Mr. Pennypacker stated, "Based on the uncertain economic outlook, our existing backlog and cost reduction plans, we are projecting full-year 2009 DEPS, excluding profit improvement costs and impairment charges, to be in a range of $2.30 to $2.70. Including estimated profit improvement costs (primarily consisting of severance expense), but excluding impairment charges, the full-year 2009 DEPS is expected to be in a range of $1.84 to $2.24. Actual profit improvement costs incurred in 2009 will depend on, among other things, the length and severity of the current economic downturn and the availability of government-funded incentives to partially offset the cost of relocating equipment and personnel. Acquisitions completed in 2008 are expected to generate cash in 2009, but not materially impact DEPS. The second quarter DEPS, excluding profit improvement costs and impairment charges, is expected to be in a range of $0.50 to $0.60. Including profit improvement costs, but excluding impairment charges, the second quarter DEPS is expected to be in a range of $0.38 to $0.48. The full-year DEPS guidance excludes the impact of the expected impairment charge discussed earlier, as the after-tax amount of the charge is not currently known. The effective tax rate assumed in the DEPS guidance for the remainder of 2009 is 29.5 percent, which does not include any potential impact from impairment charges."
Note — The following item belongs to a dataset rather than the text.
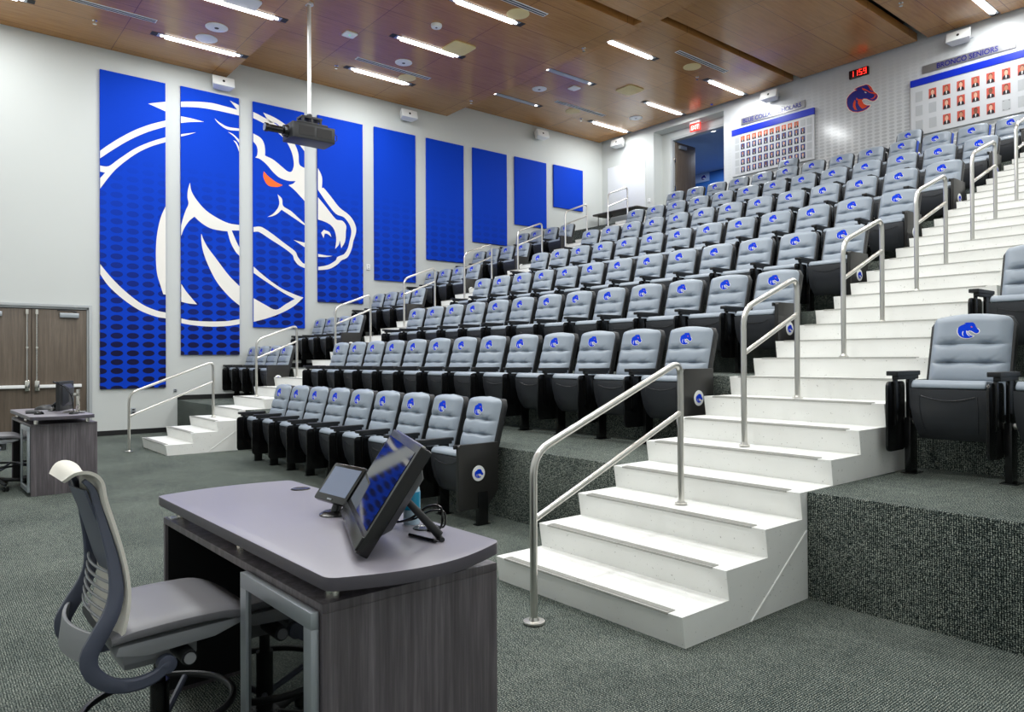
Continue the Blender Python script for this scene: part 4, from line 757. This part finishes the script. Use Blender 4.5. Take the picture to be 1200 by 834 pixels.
# ------------------------------------------------------------------ presenter desks (local origin: floor, middle of the knee side)
def desk(label, loc):
    t = thing('presenter_desk', label, 'desk', loc, 0.026, group='grey woodgrain presenter desks')
    # plan: x 0..1.57 is the base, chair side at y=0, audience side at y=0.62
    n = 10
    out = [(-0.04, -0.015), (1.62, -0.015)]+[(1.62+0.09*math.sin(PI*i/n), -0.015+0.63*i/n) for i in range(1, n)]+[(1.62, 0.615), (-0.04, 0.615)]+[(-0.04-0.05*math.sin(PI*i/n), 0.615-0.63*i/n) for i in range(1, n)]
    top = MB().prism(fillet(out, 0.05, 4), 2, 0.842, 0.882).build('desk_top', [M['desktop'], M['deskedge']], t, bevel=0.004, seg=2)
    for p in top.data.polygons:
        if abs(p.normal.z) < 0.5: p.material_index = 1
    MB().lathe([(0, 0.884), (0.034, 0.884), (0.042, 0.886), (0.046, 0.882)], (0.24, 0.54, 0), 24).build('cable_grommet', M['gloss'], t)
    MB().lathe([(0, 0.884), (0.034, 0.884), (0.042, 0.886), (0.046, 0.882)], (1.30, 0.53, 0), 24).build('cable_grommet', M['gloss'], t)
    MB().box(0.0, 1.56, 0.0, 0.65, 0.762, 0.790).build('base_top', M['deskwood'], t, bevel=0.002)
    MB().box(1.535, 1.56, 0.0, 0.65, 0.0, 0.762).build('end_panel', M['deskwood'], t, bevel=0.002)
    MB().box(0.0, 0.025, 0.0, 0.65, 0.0, 0.762).build('end_panel', M['deskwood'], t, bevel=0.002)
    MB().box(0.025, 0.029, 0.012, 0.604, 0.02, 0.760).build('inner_lining', M['deskdark'], t)  # black sheet stands in for the shade inside the end panel
    MB().box(0.025, 1.535, 0.605, 0.63, 0.06, 0.762).build('modesty_panel', M['deskdark'], t)
    MB().box(1.00, 1.02, 0.03, 0.605, 0.05, 0.762).box(1.02, 1.535, 0.03, 0.605, 0.05, 0.07).box(1.02, 1.535, 0.58, 0.605, 0.07, 0.762).build('cabinet_body', M['deskdark'], t)
    for x, y in ((0.07, 0.06), (0.79, 0.06), (1.51, 0.06), (1.50, 0.56), (0.07, 0.56)):
        MB().cyl((x, y, 0.790), (x, y, 0.842), 0.024, n=18).build('standoff_post', M['chrome'], t)
    d = MB(); x0, x1, z0, z1 = 1.0, 1.545, 0.045, 0.768
    for a, b, c, e in ((x0, x1, z1-0.05, z1), (x0, x1, z0, z0+0.05), (x0, x0+0.05, z0+0.05, z1-0.05), (x1-0.05, x1, z0+0.05, z1-0.05)): d.box(a, b, -0.028, -0.003, c, e)
    dr = d.build('cabinet_door', M['alu'], t, bevel=0.002)
    MB().box(x0+0.045, x1-0.045, -0.018, -0.012, z0+0.045, z1-0.045).build('door_glass', M['glass'], dr, smooth=False)
    MB().box(0.03, 0.08, 0.012, 0.045, 0.790, 0.794).build('asset_tag', M['white'], t)
    return t
DX, DY = 0.345, -2.165
desk('grey woodgrain presenter desk with floating mauve top, in front of the stairs', (DX, DY, 0))
LX, LY = -7.25, -2.085
desk('grey woodgrain presenter desk beside the double door', (LX, LY, 0))
# ------------------------------------------------------------------ drafting chair (faces +y)
def office_chair(label, loc, rz):
    t = thing('drafting_chair', label, 'office chair', loc, rz, 'grey drafting chairs')
    # seat
    rs = []
    for s in range(21):
        v = s/20; y = -0.20+0.48*v
        w = 0.238*(1-0.07*(abs(2*v-1)**5)); ztop = 0.640+0.012*math.sin(PI*v)-0.05*max(0, (v-0.72)/0.28)**2-0.02*max(0, (0.12-v)/0.12)
        zb = 0.582+0.010*math.sin(PI*v)-0.015*max(0, (v-0.72)/0.28); ring = []
        for k in range(24):
            a = 2*PI*k/24; cx, sz = math.cos(a), math.sin(a)
            px = math.copysign(abs(cx)**0.35, cx)*w; pz = (ztop+zb)/2+math.copysign(abs(sz)**0.7, sz)*(ztop-zb)/2
            ring.append((px, y, pz))
        rs.append(ring)
    MB().rings(rs).build('seat', M['chairseat'], t)
    rs = [[(s_*0.22, y, z) for y, z in ((-0.18, 0.585), (0.20, 0.592), (0.22, 0.575), (0.12, 0.545), (-0.10, 0.535), (-0.19, 0.555))] for s_ in (-1, 1)]
    MB().rings(rs).build('seat_plate', M['chairlight'], t, bevel=0.008)
    MB().box(-0.10, 0.10, -0.14, 0.10, 0.455, 0.545).box(-0.17, 0.17, -0.16, -0.02, 0.50, 0.54).build('tilt_mechanism', M['chairlight'], t, bevel=0.015)
    for s_ in (-1, 1): MB().cyl((s_*0.10, 0.03, 0.50), (s_*0.235, 0.03, 0.50), 0.026, n=16).cyl((s_*0.235, 0.03, 0.5), (s_*0.238, 0.03, 0.5), 0.018, n=16).m(1).cyl((s_*0.238, 0.03, 0.5), (s_*0.242, 0.03, 0.5), 0.019, n=16).build('tension_knob', [M['black'], M['chairlight']], t)
    # back frame: two side rails following one profile (y, z, half thickness)
    prof = [(-0.035, 0.490, 0.022), (-0.07, 0.462, 0.024), (-0.13, 0.452, 0.026), (-0.20, 0.470, 0.028), (-0.252, 0.520, 0.030), (-0.262, 0.575, 0.032), (-0.235, 0.630, 0.032), (-0.195, 0.700, 0.030), (-0.180, 0.770, 0.026), (-0.188, 0.860, 0.022), (-0.206, 0.950, 0.018), (-0.226, 1.040, 0.014), (-0.240, 1.085, 0.012), (-0.262, 1.112, 0.009)]
    prof = [tuple(q) for q in smooth3(prof, 3)]
    def rail_x(z): return 0.212 if z < 0.66 else 0.212-0.072*min(1.0, (z-0.66)/0.36)
    for s_ in (-1, 1):
        rs = []
        for i, (y, z, h) in enumerate(prof):
            a = prof[max(0, i-1)]; b = prof[min(len(prof)-1, i+1)]; h = h*0.80
            ty, tz = b[0]-a[0], b[1]-a[1]; L = math.hypot(ty, tz); ny, nz = -tz/L, ty/L
            x = s_*rail_x(z); tx = 0.012
            rs.append([(x+tx*cx, y+ny*h*cy, z+nz*h*cy) for cx, cy in ((-1, 0.7), (-0.6, 1), (0.6, 1), (1, 0.7), (1, -0.7), (0.6, -1), (-0.6, -1), (-1, -0.7))])
        MB().rings(rs).build('back_rail', M['chairgrey'], t)
        MB().cyl((s_*0.19, -0.035, 0.490), (s_*0.222, -0.035, 0.490), 0.030, n=18).cyl((s_*0.222, -0.035, 0.490), (s_*0.225, -0.035, 0.490), 0.014, n=12).build('pivot_cap', M['chairgrey'], t, bevel=0.003)
    rs = []
    for k in range(11):
        u = -1+0.2*k; x = u*0.205; bow = 0.042*(1-u*u)
        rs.append([(x, -0.262-bow, 0.545), (x, -0.250-bow, 0.640), (x, -0.238-bow, 0.640), (x, -0.250-bow, 0.545)])
    MB().rings(rs).build('lumbar_bridge', M['chairlight'], t, bevel=0.003)
    for i, z in enumerate((0.66, 0.69, 0.72, 0.75, 0.78, 0.81)):
        MB().tube([(u*(rail_x(z)-0.008), -0.200+0.015*i/6-0.022*(1-u*u), z) for u in [-1+0.2*k for k in range(11)]], 0.0045, 6).build('back_slat', M['chairlight'], t)
    # knit back: follows the rails on the seat side and rolls backwards over the top
    bp = [(-0.165, 0.610), (-0.145, 0.700), (-0.142, 0.780), (-0.155, 0.870), (-0.176, 0.960), (-0.200, 1.050), (-0.208, 1.100), (-0.226, 1.130), (-0.258, 1.146), (-0.292, 1.140), (-0.318, 1.112)]
    bp = [(q.x, q.y) for q in smooth3([(y, z, 0) for y, z in bp], 3)]; rs = []
    for j, (y, z) in enumerate(bp):
        a = bp[max(0, j-1)]; b = bp[min(len(bp)-1, j+1)]; ty, tz = b[0]-a[0], b[1]-a[1]; L = math.hypot(ty, tz); ny, nz = tz/L, -ty/L
        w = (0.222 if z < 0.66 else 0.222-0.050*min(1.0, (z-0.66)/0.36))*(1-0.010*max(0, (j-24))**2); ring = []
        for k in range(13):
            u = -1+k/6; c = (0.030-0.018*min(1, max(0, j-15)/5))*(1-u*u)
            ring.append((u*w, y-ny*c, z-nz*c))
        for k in range(12, -1, -1):
            u = -1+k/6; c = (0.030-0.018*min(1, max(0, j-15)/5))*(1-u*u)
            ring.append((u*w, y-ny*(c+0.010), z-nz*(c+0.010)))
        rs.append(ring)
    MB().rings(rs).build('knit_back', M['cream'], t)
    rs = []
    for z in (0.80, 0.86, 0.92, 0.98, 1.04, 1.08):
        y = -0.152-0.085*(z-0.80)/0.28-0.035*max(0, (z-0.98)); w = rail_x(z)-0.008
        rs.append([(-w, y-0.012, z), (0, y-0.030, z), (w, y-0.012, z), (w, y-0.020, z), (0, y-0.038, z), (-w, y-0.020, z)])
    bp_ = MB().rings(rs).build('back_panel', M['chairgrey'], t)
    # base
    MB().cyl((0, 0, 0.10), (0, 0, 0.36), 0.032, n=18).cyl((0, 0, 0.36), (0, 0, 0.47), 0.020, n=18).lathe([(0.0, 0.13), (0.055, 0.13), (0.06, 0.09), (0.05, 0.06), (0, 0.06)], n=18).build('gas_column', M['gloss'], t)
    rg = MB().tube([(0.245*math.cos(2*PI*k/36), 0.245*math.sin(2*PI*k/36), 0.275) for k in range(36)], 0.013, 10, True).build('foot_ring', M['black'], t)
    for k in range(3):
        a = 2*PI*k/3+0.4
        MB().tube([(0.03*math.cos(a), 0.03*math.sin(a), 0.20), (0.24*math.cos(a), 0.24*math.sin(a), 0.27)], 0.012, 8).build('ring_spoke', M['chairgrey'], rg)
    for k in range(5):
        a = 2*PI*k/5+0.3; c, s_ = math.cos(a), math.sin(a)
        lg = MB().tube([(0.04*c, 0.04*s_, 0.105), (0.16*c, 0.16*s_, 0.095), (0.30*c, 0.30*s_, 0.075)], [0.028, 0.022, 0.016], 10).build('base_leg', M['black'], t)
        for q in (-1, 1):
            ox, oy = 0.30*c-q*0.018*s_, 0.30*s_+q*0.018*c
            MB().cyl((ox+0.009*s_, oy-0.009*c, 0.028), (ox-0.009*s_, oy+0.009*c, 0.028), 0.028, n=16).build('caster_wheel', M['gloss'], lg)
    return t
office_chair('grey drafting chair with cream knit back, at the desk in front of the stairs', (1.065, -2.355, 0), 0.03)
office_chair('grey drafting chair tucked at the desk beside the double door', (-6.55, -2.30, 0), -0.05)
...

Mr. Pennypacker noted, "Cash flow provided by operations in the first quarter was enhanced by working capital reductions. We expect this trend to continue through the balance of 2009, which should result in significant reductions in debt and continued strengthening of the Company's balance sheet. The improvements we continue to make to our businesses, including the CompAir integration, profit improvement activities and other lean initiatives, are expected to continue to improve our cash generating ability over the long term."
The Company invested approximately $9.0 million in capital expenditures during the three-month period of 2009, compared to $9.6 million in the same period of 2008. Depreciation and amortization expense was $16.7 million for the three months ended March 31, 2009, compared to $14.9 million in the three-month period of 2008.